If you let this cup stand overnight, would the sugar rise to the top, settle to the bottom, or spread evenly throughout the water? Talk about particles to explain your answer.

Once an idea begins to take hold, students need many and varied opportunities to apply it.

Should provide practices in using scientific ideas.
Students should be provided with a sufficient number and variety of practice tasks for most of the ideas examined around the particle theory. These include novel tasks that ask students to develop descriptions and explanations of phenomena they see all around them. Since explaining real world phenomena often requires using more than a single idea, the phenomena students are asked to explain should increase in complexity. For example, the following questions required students to move from using mainly the idea that "particles are in perpetual motion" to using this and related ideas:

• Draw pictures to show how water particles are moving.
• Can water particles in ice slow down and stop?
• If you want something to dissolve fast, should you mix it with hot water or cold water?
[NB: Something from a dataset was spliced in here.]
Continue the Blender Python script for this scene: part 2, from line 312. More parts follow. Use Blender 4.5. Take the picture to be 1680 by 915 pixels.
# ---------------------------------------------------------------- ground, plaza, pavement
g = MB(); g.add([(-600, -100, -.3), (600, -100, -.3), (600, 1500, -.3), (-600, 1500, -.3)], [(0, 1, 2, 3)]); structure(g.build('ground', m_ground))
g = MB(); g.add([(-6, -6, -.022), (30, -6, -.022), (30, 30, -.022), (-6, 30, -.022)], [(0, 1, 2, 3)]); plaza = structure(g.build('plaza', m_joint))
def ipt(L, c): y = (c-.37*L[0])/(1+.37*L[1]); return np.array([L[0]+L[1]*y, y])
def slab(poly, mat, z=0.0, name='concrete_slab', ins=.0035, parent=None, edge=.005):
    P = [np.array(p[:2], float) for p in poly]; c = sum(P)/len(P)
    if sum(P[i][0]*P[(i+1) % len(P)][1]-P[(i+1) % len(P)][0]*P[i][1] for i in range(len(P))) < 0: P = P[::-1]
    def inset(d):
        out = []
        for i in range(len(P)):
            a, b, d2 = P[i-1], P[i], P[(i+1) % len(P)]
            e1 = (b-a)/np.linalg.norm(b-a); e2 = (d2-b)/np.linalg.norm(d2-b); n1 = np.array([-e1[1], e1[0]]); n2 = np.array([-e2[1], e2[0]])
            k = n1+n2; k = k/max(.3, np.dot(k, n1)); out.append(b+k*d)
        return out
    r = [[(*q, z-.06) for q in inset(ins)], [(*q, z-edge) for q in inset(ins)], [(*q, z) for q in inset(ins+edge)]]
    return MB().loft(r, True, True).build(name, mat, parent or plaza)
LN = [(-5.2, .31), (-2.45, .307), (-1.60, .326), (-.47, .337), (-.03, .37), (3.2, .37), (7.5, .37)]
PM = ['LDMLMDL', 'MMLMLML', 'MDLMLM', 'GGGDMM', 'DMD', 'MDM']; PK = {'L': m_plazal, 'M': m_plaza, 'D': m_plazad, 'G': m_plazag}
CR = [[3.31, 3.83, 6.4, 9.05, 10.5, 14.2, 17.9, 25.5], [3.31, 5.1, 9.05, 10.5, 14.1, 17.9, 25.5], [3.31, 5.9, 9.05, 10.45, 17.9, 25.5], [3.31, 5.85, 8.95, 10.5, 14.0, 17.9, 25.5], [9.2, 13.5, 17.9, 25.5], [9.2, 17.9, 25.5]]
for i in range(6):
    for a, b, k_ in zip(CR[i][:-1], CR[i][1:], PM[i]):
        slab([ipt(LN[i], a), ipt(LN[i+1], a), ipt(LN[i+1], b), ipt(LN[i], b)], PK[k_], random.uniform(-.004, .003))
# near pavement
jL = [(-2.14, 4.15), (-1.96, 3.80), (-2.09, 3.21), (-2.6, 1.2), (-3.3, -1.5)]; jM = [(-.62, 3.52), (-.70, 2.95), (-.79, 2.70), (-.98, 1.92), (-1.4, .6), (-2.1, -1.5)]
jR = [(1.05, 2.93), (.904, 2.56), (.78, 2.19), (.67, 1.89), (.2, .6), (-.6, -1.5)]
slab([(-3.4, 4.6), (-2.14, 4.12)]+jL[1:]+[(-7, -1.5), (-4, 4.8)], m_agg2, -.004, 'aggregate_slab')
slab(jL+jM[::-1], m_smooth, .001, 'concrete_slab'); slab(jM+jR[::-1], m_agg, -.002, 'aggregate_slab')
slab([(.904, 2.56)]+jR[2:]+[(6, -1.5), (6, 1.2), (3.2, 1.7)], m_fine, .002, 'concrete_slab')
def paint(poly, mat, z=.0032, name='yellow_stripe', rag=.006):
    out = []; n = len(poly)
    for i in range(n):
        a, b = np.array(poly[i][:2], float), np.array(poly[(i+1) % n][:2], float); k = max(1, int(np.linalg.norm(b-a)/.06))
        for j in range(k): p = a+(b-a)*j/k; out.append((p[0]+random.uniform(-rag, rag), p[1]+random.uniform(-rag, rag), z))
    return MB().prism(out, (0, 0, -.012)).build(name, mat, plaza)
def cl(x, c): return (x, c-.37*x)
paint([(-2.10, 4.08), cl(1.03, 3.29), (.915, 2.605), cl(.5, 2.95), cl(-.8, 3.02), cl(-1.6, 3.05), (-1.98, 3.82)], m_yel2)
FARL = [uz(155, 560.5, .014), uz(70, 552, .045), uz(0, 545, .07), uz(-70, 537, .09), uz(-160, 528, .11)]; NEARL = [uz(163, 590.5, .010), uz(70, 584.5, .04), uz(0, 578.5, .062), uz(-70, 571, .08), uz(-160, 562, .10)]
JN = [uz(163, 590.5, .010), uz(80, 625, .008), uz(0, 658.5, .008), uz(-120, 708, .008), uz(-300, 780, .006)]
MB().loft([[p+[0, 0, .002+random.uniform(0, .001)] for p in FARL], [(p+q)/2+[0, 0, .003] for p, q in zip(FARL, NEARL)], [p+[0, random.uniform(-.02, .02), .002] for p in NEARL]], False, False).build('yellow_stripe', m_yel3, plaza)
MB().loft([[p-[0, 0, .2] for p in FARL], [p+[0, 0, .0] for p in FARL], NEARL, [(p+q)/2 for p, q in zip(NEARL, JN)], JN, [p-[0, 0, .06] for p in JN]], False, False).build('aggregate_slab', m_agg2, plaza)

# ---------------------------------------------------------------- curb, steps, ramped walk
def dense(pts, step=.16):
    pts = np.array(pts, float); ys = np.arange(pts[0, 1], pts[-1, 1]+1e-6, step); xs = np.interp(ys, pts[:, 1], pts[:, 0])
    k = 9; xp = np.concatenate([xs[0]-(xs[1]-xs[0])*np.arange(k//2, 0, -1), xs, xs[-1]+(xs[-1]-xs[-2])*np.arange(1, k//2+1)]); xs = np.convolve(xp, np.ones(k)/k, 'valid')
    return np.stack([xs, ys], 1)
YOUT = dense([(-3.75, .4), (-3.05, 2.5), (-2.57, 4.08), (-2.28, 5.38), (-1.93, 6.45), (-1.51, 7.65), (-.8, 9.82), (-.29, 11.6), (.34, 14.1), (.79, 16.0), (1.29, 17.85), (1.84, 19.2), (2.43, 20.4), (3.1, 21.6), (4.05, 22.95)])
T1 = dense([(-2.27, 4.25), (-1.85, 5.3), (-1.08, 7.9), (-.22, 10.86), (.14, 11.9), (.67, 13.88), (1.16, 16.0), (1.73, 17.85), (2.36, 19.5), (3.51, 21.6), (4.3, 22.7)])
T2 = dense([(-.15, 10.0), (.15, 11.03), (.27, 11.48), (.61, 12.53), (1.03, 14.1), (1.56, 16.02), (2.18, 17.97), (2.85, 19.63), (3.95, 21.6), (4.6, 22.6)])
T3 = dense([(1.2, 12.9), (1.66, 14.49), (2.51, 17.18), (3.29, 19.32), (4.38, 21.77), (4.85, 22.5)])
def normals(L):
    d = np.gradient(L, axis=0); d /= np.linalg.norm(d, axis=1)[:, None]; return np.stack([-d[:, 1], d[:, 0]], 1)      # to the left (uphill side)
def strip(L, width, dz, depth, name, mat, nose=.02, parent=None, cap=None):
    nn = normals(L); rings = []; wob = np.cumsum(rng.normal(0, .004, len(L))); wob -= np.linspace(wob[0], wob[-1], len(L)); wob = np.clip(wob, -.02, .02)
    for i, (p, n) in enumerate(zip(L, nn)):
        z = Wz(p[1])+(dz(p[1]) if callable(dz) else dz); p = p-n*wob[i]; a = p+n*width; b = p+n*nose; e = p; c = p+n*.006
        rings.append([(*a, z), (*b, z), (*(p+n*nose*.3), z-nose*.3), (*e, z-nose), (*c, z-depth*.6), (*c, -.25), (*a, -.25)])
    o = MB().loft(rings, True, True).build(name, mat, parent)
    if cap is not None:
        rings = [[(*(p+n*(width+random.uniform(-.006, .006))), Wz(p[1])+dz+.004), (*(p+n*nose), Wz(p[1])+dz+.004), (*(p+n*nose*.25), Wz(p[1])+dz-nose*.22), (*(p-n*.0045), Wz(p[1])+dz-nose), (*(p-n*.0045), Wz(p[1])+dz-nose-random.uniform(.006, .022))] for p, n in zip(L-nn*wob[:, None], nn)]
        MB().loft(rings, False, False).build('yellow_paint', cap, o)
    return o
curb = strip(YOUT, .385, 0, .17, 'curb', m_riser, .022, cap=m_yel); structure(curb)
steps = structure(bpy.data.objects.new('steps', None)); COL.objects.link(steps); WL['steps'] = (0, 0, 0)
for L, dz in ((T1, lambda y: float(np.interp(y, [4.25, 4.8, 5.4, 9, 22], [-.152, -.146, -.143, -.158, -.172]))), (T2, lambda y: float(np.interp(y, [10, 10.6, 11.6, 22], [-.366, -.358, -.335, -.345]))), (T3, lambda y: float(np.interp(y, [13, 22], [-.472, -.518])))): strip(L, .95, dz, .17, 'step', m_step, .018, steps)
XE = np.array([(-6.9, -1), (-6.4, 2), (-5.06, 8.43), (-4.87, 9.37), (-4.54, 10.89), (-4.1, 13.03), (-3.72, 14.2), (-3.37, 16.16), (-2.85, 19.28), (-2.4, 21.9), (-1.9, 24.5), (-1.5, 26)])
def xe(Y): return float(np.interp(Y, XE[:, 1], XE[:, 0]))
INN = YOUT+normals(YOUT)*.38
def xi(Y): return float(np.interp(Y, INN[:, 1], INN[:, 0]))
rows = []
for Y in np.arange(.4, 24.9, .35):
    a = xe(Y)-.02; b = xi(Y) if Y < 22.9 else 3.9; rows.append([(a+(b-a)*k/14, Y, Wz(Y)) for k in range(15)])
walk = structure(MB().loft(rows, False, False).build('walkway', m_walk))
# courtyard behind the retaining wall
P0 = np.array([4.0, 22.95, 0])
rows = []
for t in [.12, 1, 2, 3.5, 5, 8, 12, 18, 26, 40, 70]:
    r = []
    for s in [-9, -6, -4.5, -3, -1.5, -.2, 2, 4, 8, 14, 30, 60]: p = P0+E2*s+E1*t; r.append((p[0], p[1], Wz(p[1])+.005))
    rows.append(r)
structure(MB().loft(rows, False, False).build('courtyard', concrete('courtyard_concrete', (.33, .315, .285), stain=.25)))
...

Why?
• Explain how you can smell an open bottle of vinegar even though you are across the room. What is actually reaching your nose? How did the vinegar particles get into the air? How did the vinegar particles reach your nose?
• When food covered with plastic wrap in the refrigerator (or when soup is warming on the stove, but not boiling, with a lid on the pot), water evaporates and then condenses. Where does the water evaporate from? Where does the water condense? How do the water particles get from the place where water evaporates to the place where water condenses?

Should ask students to demonstrate the use of knowledge.
Teachers should first show students how to explain phenomena and then coach them through a few explanations before turning them loose to explain how the world works. Teachers should first announce that they are beginning the demonstration, then provide a step-by-step demonstration, and finally provide criteria for judging the quality of the explanation. For example:

How does evaporation happen? Let's try explaining it in terms of particles. You know that the particles in liquid water are constantly moving. In a liquid, though, the attractive forces between particles keep them close together. What you might not know is that the particles in a liquid move at different speeds. Some particles are moving very fast, while other particles are moving more slowly.

What do you think would happen if a fast-moving particle reached the surface of a drop of water? Yes, it would escape! It would break away from the strong attraction of the other water particles and become a particle of water vapor in the air. If all the water particles escape in this way, we say that something has "dried out." The liquid water has turned into water vapor in the air, and the water vapor makes the air more humid. You have also learned something about scientific explanations. To make a good explanation, you often need to talk about particles.

You need to talk about the way particles move and the way they are arranged in solids, liquids, and gases. You also need to know what kind of particles you are talking about. You need to identify the substance that is changing and tell how it is changing. In other words, a good explanation answers at least two questions:
A question about substances: What substance is changing and how is it changing?
A question about particles: What is happening to the particles of the substance?